Wedding Superstitions You Can Totally Ignore

By Yonce'

December 15, 2018

Jealousy, evil spirits and bad luck omens? Puh-lease. Here are wedding day myths you can forget about—or put your own twist on.

There are a lot of wedding superstitions out there, both good and bad, but trying to keep up with them will only add to your wedding stress. Our advice? Forget about them. This list has all the silly superstitions that are perfectly okay to ignore—or to put your own twist on with a little creativity.


You can't see each other before the wedding.

Our Take: Today, some couples stick to tradition because they like the excitement and anticipation of seeing each other for the first time at the ceremony. But we say, do what makes you happy. We know lots of couples who've bucked tradition and stayed in the same room the night before, had breakfast together the morning of and (most conveniently) scheduled their joint photo session with their photographer before the ceremony. Nothing beats an emotional first look photo, and it'll help calm your nerves and up the excitement to have a moment together before your “I dos.”

The Superstition:

Back in the day, couples weren't supposed to see each other until the last minute, so the groom didn't have the chance to change his mind. (We know—crazy, right?) This custom gradually morphed into the general idea that it was bad luck for a groom to see his bride on their wedding day.


Steer clear of yellow roses (or you'll be green with envy).

Our Take: If you love a flower, give it your own special meaning, especially if it has some significance to you, and don't worry a bit about what those Victorian florists would've said. We've seen some seriously gorgeous yellow floral arrangements (without a hint of jealousy in sight).

The Superstition:

During the Victorian era, The Language of Flowers—a book that assigned flowers different emotions and meanings—was popularized all over Europe. According to the volume, tulips stand for love and passion, and stephanotis means marital happiness. On the flip side, yellow roses were said to symbolize jealousy.

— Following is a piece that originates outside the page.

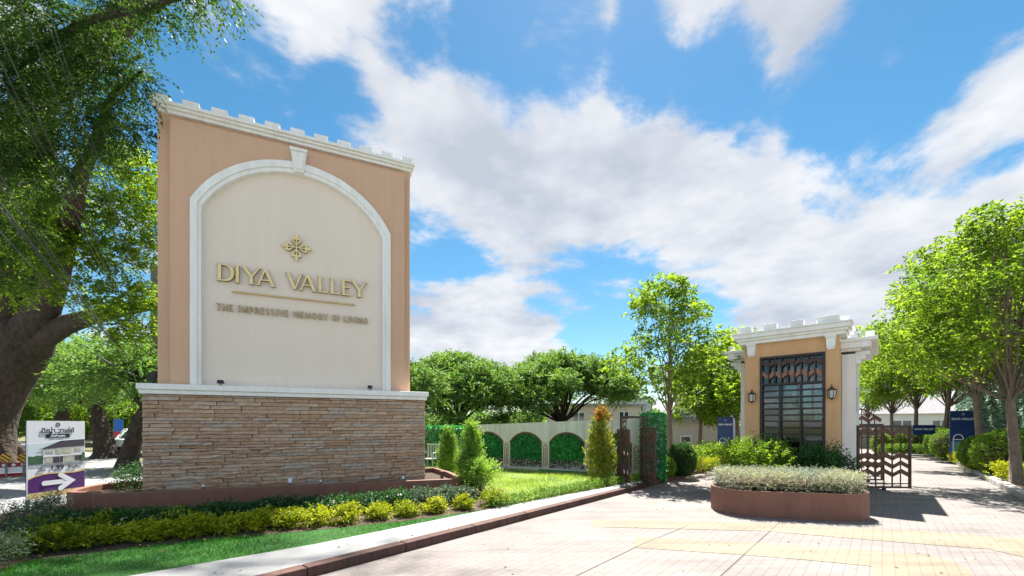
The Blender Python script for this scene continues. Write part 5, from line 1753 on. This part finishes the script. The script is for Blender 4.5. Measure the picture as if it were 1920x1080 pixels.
# crown further back: same tree in paler leaves, sunlight put into the colour
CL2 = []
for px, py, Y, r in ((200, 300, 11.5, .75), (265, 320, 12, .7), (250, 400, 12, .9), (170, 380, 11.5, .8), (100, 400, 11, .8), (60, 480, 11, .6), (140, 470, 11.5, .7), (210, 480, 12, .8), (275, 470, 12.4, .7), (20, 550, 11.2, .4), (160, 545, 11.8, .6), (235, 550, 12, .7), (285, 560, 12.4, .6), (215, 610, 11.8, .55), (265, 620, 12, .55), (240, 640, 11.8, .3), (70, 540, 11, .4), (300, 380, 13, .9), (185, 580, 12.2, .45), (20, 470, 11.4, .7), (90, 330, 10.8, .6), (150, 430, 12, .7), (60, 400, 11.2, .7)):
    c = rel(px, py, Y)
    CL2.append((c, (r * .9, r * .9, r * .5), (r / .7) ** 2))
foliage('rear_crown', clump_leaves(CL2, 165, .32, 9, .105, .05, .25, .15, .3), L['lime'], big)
# street trees further down the street
def street_tree(label, px, Y, h, r, lean, tr_r, seed, leaf, n=11, dens=95, ll=.16, lw=.08, cr=None):
    p = P(px, 796, Y)
    hb = h * .42
    trunk = [((0, 0, -.1), tr_r * 1.5), ((.02, 0, .3), tr_r * 1.05), ((lean * .3, .05, hb * .5), tr_r * .85), ((lean * .7, 0, hb * .8), tr_r * .8), ((lean, .1, hb), tr_r * .72)]
    cls = lumpy_clumps((lean * 1.2, 0, h * .68), (r, r, h * .30), n, cr or r * .42, seed, .65)
    return make_tree('street_tree', label, 'trees along the street', (p.x, p.y, -.02), trunk, cls, M['bark'], leaf, dens, .5, 9, ll, lw, .2, seed, limb_r=.42)
street_tree('old street tree with a forked trunk just right of the advertising board', 197, 20, 5.7, 3.0, -.5, .42, 21, L['far'], 14, 110)
street_tree('street tree with a leaning trunk next to the stone base', 240, 15.6, 5.2, 2.1, .6, .30, 22, L['far'], 12, 100)
street_tree('large street tree behind the big trunk at the left', 112, 27, 7.6, 4.0, .3, .42, 23, L['far'], 18, 130, .2, .10)
street_tree('far street tree at the end of the left street', 165, 42, 10, 5.2, .2, .5, 24, L['far'], 16, 90, .26, .13)
street_tree('street tree behind the striped hazard discs', 10, 24, 7.2, 3.6, .2, .4, 25, L['far'], 14, 110, .18, .09)
street_tree('street tree far behind the car at the stone edge', 285, 38, 9.0, 4.5, 0, .5, 26, L['far'], 14, 90, .24, .12)

for i, (px, Y, r, h) in enumerate(((75, 30, 2.2, 4.6), (120, 34, 2.5, 5.2), (165, 31, 2.1, 4.0), (215, 36, 2.6, 5.0), (258, 33, 2.2, 4.6), (10, 28, 2.3, 4.2))):
    bush('roadside bush across the street, %s of six' % ('second from the left', 'third from the left', 'fourth from the left', 'fifth from the left', 'rightmost', 'leftmost')[i], px, Y, r, h, L['far'] if i % 2 else L['lime'], 260 + i, 1500, 'roadside_bush', .17, .09, 0, 'roadside bushes', 12, .35)
# two spreading rain trees behind the arcaded wall
def umbrella(label, px, Y, h, r, seed, n, leaf, squash=.34, zc=.72):
    p = P(px, 796, Y)
    trunk = [((0, 0, -.1), .6), ((0, 0, .6), .42), ((.05, 0, 1.2), .38), ((.1, 0, 1.7), .38)]
    rs_ = np.random.default_rng(seed)
    cls = []
    for i in range(n):
        a, q = rs_.uniform(0, 6.283), math.sqrt(rs_.random()) * .95
        x, y = math.cos(a) * q * r, math.sin(a) * q * r
        z = h * (zc + (1 - zc) * .86 * math.sqrt(max(0, 1 - q * q))) - rs_.random() * h * .24 * (1 - .3 * q)
        s_ = r * rs_.uniform(.16, .27)
        cls.append(((x, y, z), (s_, s_, s_ * .36), (s_ / (r * .2)) ** 2 * .85))
    return make_tree('rain_tree', label, 'rain trees behind the arcaded wall', (p.x, p.y, 0), trunk, cls, M['bark'], leaf, 105, .6, 9, .22, .11, .15, seed, limb_r=.3, shell=.1, upb=.6, every=5)
umbrella('broad umbrella shaped rain tree behind the arcaded wall, right of the pair', 1052, 34, 7.4, 5.6, 31, 110, L['far'], zc=.42)
umbrella('loose bright rain tree behind the arcaded wall, left of the pair', 858, 30, 6.9, 4.4, 32, 84, L['far'], zc=.34)
street_tree('bright small tree just behind the right edge of the monument', 782, 22, 4.9, 1.4, .1, .16, 33, L['far'], 9, 60)
# hedge-like scrub behind the wall
for i, (px, Y, r, h) in enumerate(((780, 24, 1.6, 2.2), (840, 26, 1.8, 2.3), (905, 27, 1.5, 2.0), (985, 28, 1.8, 2.4), (940, 30, 1.2, 2.9))):
    bush('dark scrub bush behind the boundary wall, %s of five' % ORD[i].replace(' from left', ' from the left') if i < 4 else 'taller thin scrub bush behind the boundary wall between the rain trees', px, Y, r, h, L['far'] if i != 4 else L['lime'], 230 + i, 700, 'scrub_bush', .15, .08, 0, 'scrub behind the boundary wall', 12, .35)

# slim young trees by the driveway
def young(label, loc, h, r, seed, leaf, group, lean=0.0, cb=.36, n=26, dens=80, ll=.095, tr_r=.085, taper=.75, cs=1.0):
    rs_ = np.random.default_rng(seed)
    trunk = [((0, 0, -.05), tr_r * 1.3), ((lean * .15, 0, h * .12), tr_r), ((lean * .5, .03, h * .3), tr_r * .85), ((lean * .8, 0, h * .5), tr_r * .62), ((lean, .02, h * .72), tr_r * .38), ((lean, 0, h * .9), tr_r * .15)]
    cls = []
    for i in range(n):
        t = rs_.random() ** .85
        z = h * (cb + (1 - cb) * t * .95)
        rr = r * (1 - t) ** taper * (.55 + .45 * min(1, t * 5)) + r * .10
        a, q = rs_.uniform(0, 6.283), rs_.uniform(.35, 1.12)
        s_ = r * rs_.uniform(.17, .37) * (1 - .35 * t) * cs
        cls.append(((lean * .9 + math.cos(a) * rr * q, math.sin(a) * rr * q, z), (s_, s_, s_ * .6), (s_ / (r * .28)) ** 2))
    return make_tree('young_tree', label, group, loc, trunk, cls, M['bark2'], leaf, dens, .26, 8, ll, ll * .5, .3, seed, forks=[2, 3, 3, 4], limb_r=.30, shell=.15, upb=.4, every=2)
def at(px, Y, z=.08):
    p = P(px, 796, Y)
    return (p.x, p.y, z)
y1 = young('slim bright green tree standing alone beside the ivy pier', at(1256, 12.8), 6.0, 1.9, 41, L['lime'], 'young trees left of the guardhouse', 0, .36, 50, 84, .115, taper=.36, cs=.74)
young('bright young tree just left of the guardhouse', at(1385, 17.0), 5.5, 2.2, 42, L['lime'], 'young trees left of the guardhouse', -.1, .32, 44, 95, .12)
young('young tree partly hidden between the slim tree and the guardhouse', at(1312, 18.5), 5.0, 1.6, 43, L['lime'], 'young trees left of the guardhouse', .1, .34, 38, 90, .12)
t1 = young('nearest tree of the right-hand row with a leaning speckled trunk', at(1906, 10.4), 7.0, 2.35, 51, L['lime'], 'trees in the right-hand row', -.25, .44, 96, 100, .11, .10, .45, cs=.8)
t2 = young('second tree of the right-hand row before the creeper wall', at(1840, 15.2), 8.0, 2.7, 52, L['lime'], 'trees in the right-hand row', -.3, .48, 96, 95, .13, .11, .45, cs=.8)
copy_tree(t1, at(1770, 20.5), 2.1, 1.12, 'third tree of the right-hand row above the navy banner', 'trees in the right-hand row')
copy_tree(t2, at(1717, 25), 4.0, .98, 'fourth tree of the right-hand row by the small navy sign', 'trees in the right-hand row')
copy_tree(t1, at(1672, 29), 1.0, 1.05, 'fifth tree of the right-hand row behind the gate', 'trees in the right-hand row')
copy_tree(t2, at(1632, 33), 5.2, .8, 'farthest tree of the right-hand row next to the guardhouse', 'trees in the right-hand row')
copy_tree(t2, at(1990, 14.0), 3.0, 1.0, 'tree cut by the right picture edge behind the nearest one', 'trees in the right-hand row')

# tall creeper clad wall on the right
o0 = Vector((12.09, 7.41, 0)) + RD * 8
cw = empty('creeper_wall', tuple(o0), math.atan2(RD.y, RD.x), 'tall wall covered in pale creeper behind the right-hand trees', 'wall')
MB().box(0, 22.5, -.6, -.03, 0, 5.5).build('wall_core', surf('mossy_wall', (0.30, 0.36, 0.31), (0.17, 0.25, 0.21), 2, .9, .6, 14), cw)
n = 26000
p = np.stack([rng.uniform(0, 22.5, n), rng.uniform(-.03, .10, n), rng.uniform(0, 5.6, n)], 1)
dd = rng.normal(0, .5, (n, 3)) + np.array([0, .35, -.7])
o = foliage('creeper', leaf_quads(p, unit(dd), .17, .11, .2), L['paleivy'], cw)
o['kind'] = 'stuff'
n = 2500
p = np.stack([np.full(n, 22.5) + rng.uniform(-.02, .08, n), rng.uniform(-.6, 0, n), rng.uniform(0, 5.6, n)], 1)
o = foliage('creeper', leaf_quads(p, unit(rng.normal(0, .5, (n, 3)) + np.array([.4, 0, -.7])), .17, .11, .2), L['paleivy'], cw)
o['kind'] = 'stuff'

# ------------------------------------------------------------------ houses behind
def house(label, px, Y, w, d, h, rz, wall, roof_h, windows, name='house', hip=True, eave=.35):
    p = P(px, 796, Y)
    r = empty(name, (p.x, p.y, 0), rz, label, 'house')
    wl_ = MB().box(-w / 2, w / 2, 0, d, 0, h).build('wall', wall, r)
    e = eave
    rf = MB()
    if hip:
        x0, x1, y0, y1 = -w / 2 - e, w / 2 + e, -e, d + e
        k = min(w, d) * .45
        rf.add([(x0, y0, h + .01), (x1, y0, h + .01), (x1, y1, h + .01), (x0, y1, h + .01), (x0 + k, d / 2, h + roof_h), (x1 - k, d / 2, h + roof_h)],
               [(0, 1, 5, 4), (1, 2, 5), (2, 3, 4, 5), (3, 0, 4), (3, 2, 1, 0)])
    else:
        rf.box(-w / 2 - e, w / 2 + e, -e, d + e, h + .002, h + roof_h)
    rf.build('roof', M['roof'], r)
    for (x0, x1, z0, z1) in windows:
        f = MB()
        f.box(x0, x1, -.05, -.002, z0, z1)
        f = f.build('window', M['white'], r)
        nn = max(1, int(round((x1 - x0) / .7)))
        for i in range(nn):
            a = x0 + (x1 - x0) * i / nn + .05
            b = x0 + (x1 - x0) * (i + 1) / nn - .05
            MB().box(a, b, -.06, -.052, z0 + .05, z1 - .05).build('pane', M['darkglass'], f)
    return r
house('white two storey house with grey roof left of the guardhouse', 1350, 27, 5.2, 6, 3.4, R(-20), M['house'], 1.3, [(-1.1, .4, 1.75, 2.2), (-1.1, -.1, .15, 1.15), (1.2, 2.1, .6, 1.5)])
house('low beige house beyond the ivy pier', 1282, 24, 3.6, 4, 1.75, R(-12), M['beige'], .28, [(-.2, .4, .55, .95)], hip=False)
house('far cream apartment house with white upper storey behind the boundary wall', 1130, 48, 9.5, 7, 3.7, R(10), M['beige'], .3, [(-3.6, -2.2, 1.9, 3.0), (-.6, .9, 1.9, 3.1), (2.0, 3.2, 1.9, 3.1)], hip=False)
house('pale grey-blue block rising behind the far cream house', 1195, 56, 4.4, 6, 5.0, R(10), surf('pale_blue_wall', (.46, .52, .56), None, 1.5, .85), .25, [(.4, .9, 3.3, 4.4)], hip=False, eave=.1)
house('pale house at the end of the driveway behind the right-hand trees', 1742, 38, 10, 6, 2.6, R(-25), M['house'], 1.6, [(-2.6, -1.2, .9, 2.0), (.2, 1.4, .9, 2.0), (2.4, 3.6, .9, 2.0)])
bw = empty('boundary_wall', at(1725, 27, 0), R(-20), 'low brownish boundary wall behind the clipped bushes at the driveway end', 'wall')
MB().box(-5, 5, 0, .2, 0, 1.45).build('wall', M['beige'], bw)
MB().box(-5.04, 5.04, -.04, .24, 1.452, 1.53).build('coping', M['concrete'], bw)
# distant wood that closes the horizon
n = 5200
az = rng.uniform(-1.25, 1.25, n)
dist = rng.uniform(85, 120, n)
px_ = np.sin(az) * dist
py_ = np.cos(az) * dist
hh = (3.2 + 2.0 * np.sin(az * 9) * np.sin(az * 23 + 1)) * (1 + .2 * rng.random(n))
pz_ = rng.random(n) * hh
fw = foliage('far_wood', sprays(np.stack([px_, py_, pz_], 1), rng.normal(0, .6, (n, 3)) + np.array([0, 0, .5]), 1.8, 8, 1.0, .6, .2), L['far'], None)
tag(fw, 'distant belt of green trees along the horizon', 'trees', kind='stuff')

# fallen leaves on turf, footpath, kerb and paving
L['dry'] = leafmat('dry_leaf', [(0.20, 0.12, 0.04), (0.30, 0.22, 0.06), (0.13, 0.08, 0.035)], 0.2, tint=(1, .9, .6))
def scatter(poly, n, z):
    q = np.array([(p[0], p[1]) for p in poly])
    u = rng.uniform(q.min(0), q.max(0), (n * 4, 2))
    u = u[point_in_poly(u, poly)][:n]
    return np.concatenate([u, np.full((len(u), 1), z)], 1)
fp = [scatter(front_poly, 150, .125), scatter(walk, 70, .104), scatter([tuple((left(t) + RN * o)[:2]) for t, o in ((-9, .02), (9, .02), (9, .35), (-9, .35))], 120, .006),
      scatter([tuple((right(t) - RN * o)[:2]) for t, o in ((-2, .02), (20, .02), (20, .5), (-2, .5))], 120, .006), scatter([tuple(G(x, y)[:2]) for x, y in ((700, 1079), (1900, 1079), (1900, 930), (1240, 925))], 60, .012)]
fp = np.concatenate(fp)
dd = np.concatenate([rng.normal(0, 1, (len(fp), 2)), rng.uniform(-.05, .25, (len(fp), 1))], 1)
fl_ = foliage('fallen_leaves', leaf_quads(fp, unit(dd), .045, .024, 2.0), L['dry'], None)
tag(fl_, 'dry fallen leaves scattered over turf, footpath and driveway edges', 'leaves', kind='stuff')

You're doomed if you drop the ring.

Our Take: Obviously that's some grade A nonsense. But it does lead to another a good point—if you have a ring bearer handling your rings (especially one who's very young), make sure your wedding bands are tied tightly enough, and that you hand the ring pillow off to him at the last minute, just before he walks down the aisle. No, you're not doomed if the rings fall, but it could be a little awkward and stressful.

The Superstition:

Get ready for this dramatic idea: As tradition goes, if someone dropped the ring during the ceremony, it meant that person would die.